Cultural fit’s a key consideration in recruitment | theHRDIRECTOR




More than two-thirds (67 percent) of employers say a candidate’s cultural fit is ‘very important’ when looking for new staff, according to research released from totaljobs. Comment Matthew Harradine, Director – totaljobs

In a recent study, totaljobs talked to over 100 employers and found that only 1 percent said cultural fit was not important in the hiring process. This is compared to almost 1 in 5 employers who say they wouldn’t hire a candidate if they were not the right cultural fit for their organisation.

When it comes to their culture, there is agreement amongst employers, with 78 percent describing their culture as friendly. This is significantly higher than 47 percent which describe it as professional.

Matthew Harradine, director at totaljobs, comments: “With new, innovative and collaborative ways of working, company culture is becoming increasingly important at all stages of the recruitment process. Having an attractive company culture can help to attract and retain staff, and our recent report shows a clear link between a strong company culture and happy, more efficient employees.

Much like reputation, company culture takes a long time to build but can be broken in an instant. It’s important, therefore, to not rock the boat with new hires – they must fit in with the company culture you’ve created.”

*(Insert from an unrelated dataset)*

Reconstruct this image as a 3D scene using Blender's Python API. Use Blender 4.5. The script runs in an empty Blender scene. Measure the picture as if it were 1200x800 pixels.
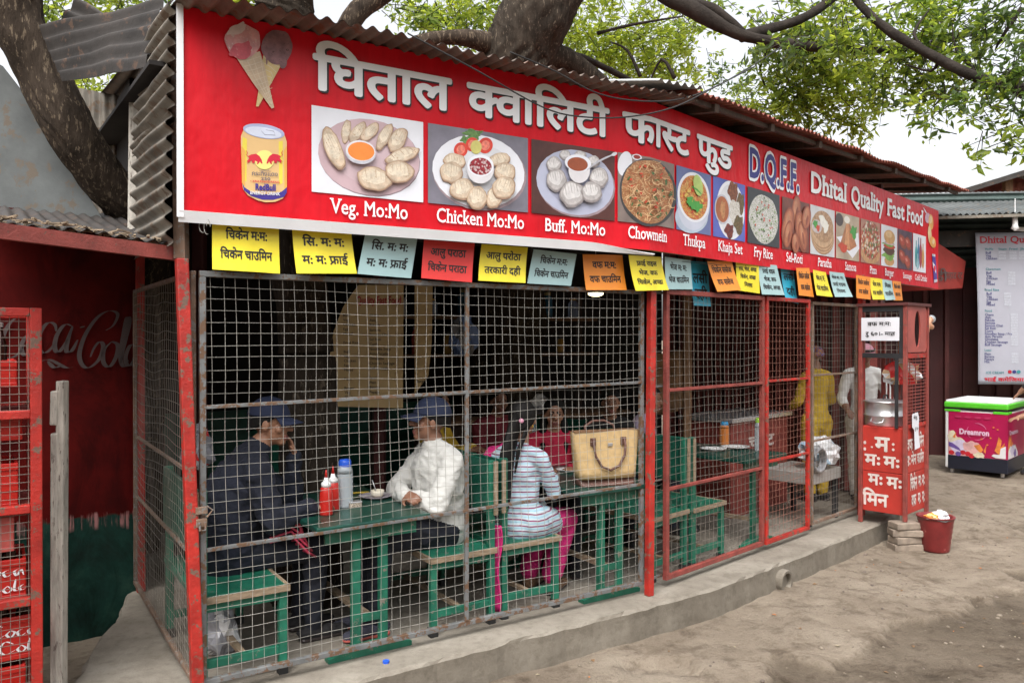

The study also revealed just how important company culture is to retaining employees, as well as hiring them in the first place. Over three-quarters (76 percent) of employers said cultural fit helps to improve staff retention, while 70 percent said it improves job satisfaction. 64 percent said it makes work a more fun place to be for everyone, while 60 percent said it even increases productivity and it makes employees more committed.

Darren Norfolk, Managing Director at Rackspace UK said, “Our ‘Rackers’ spend most of their day in the office, so making sure that they are satisfied and motivated to deliver our Fanatical Support to customers is something we are all committed to, right from our senior leaders down. Creating a pleasant office environment is vital to entice staff, retain them and provide them with the tools and space they need to do their jobs successfully.”

Paul Steadman, Head of HR at Purina Petcare said: “We want to attract and retain the best talent to the business and enable our people to benefit from our culture to experience the enjoyment and enhanced work/life blend that we believe pets at work brings. It has also encouraged interaction and socialisation between colleagues who may not otherwise have crossed paths.” In order to improve company culture, employers have offered their top tips, which include: Encouraging a positive team atmosphere (76 percent); Recognising and rewarding great work (57 percent); Encouraging strong relationships (54 percent); Improving communication (51 percent);Acting as a role model to employees (50 percent).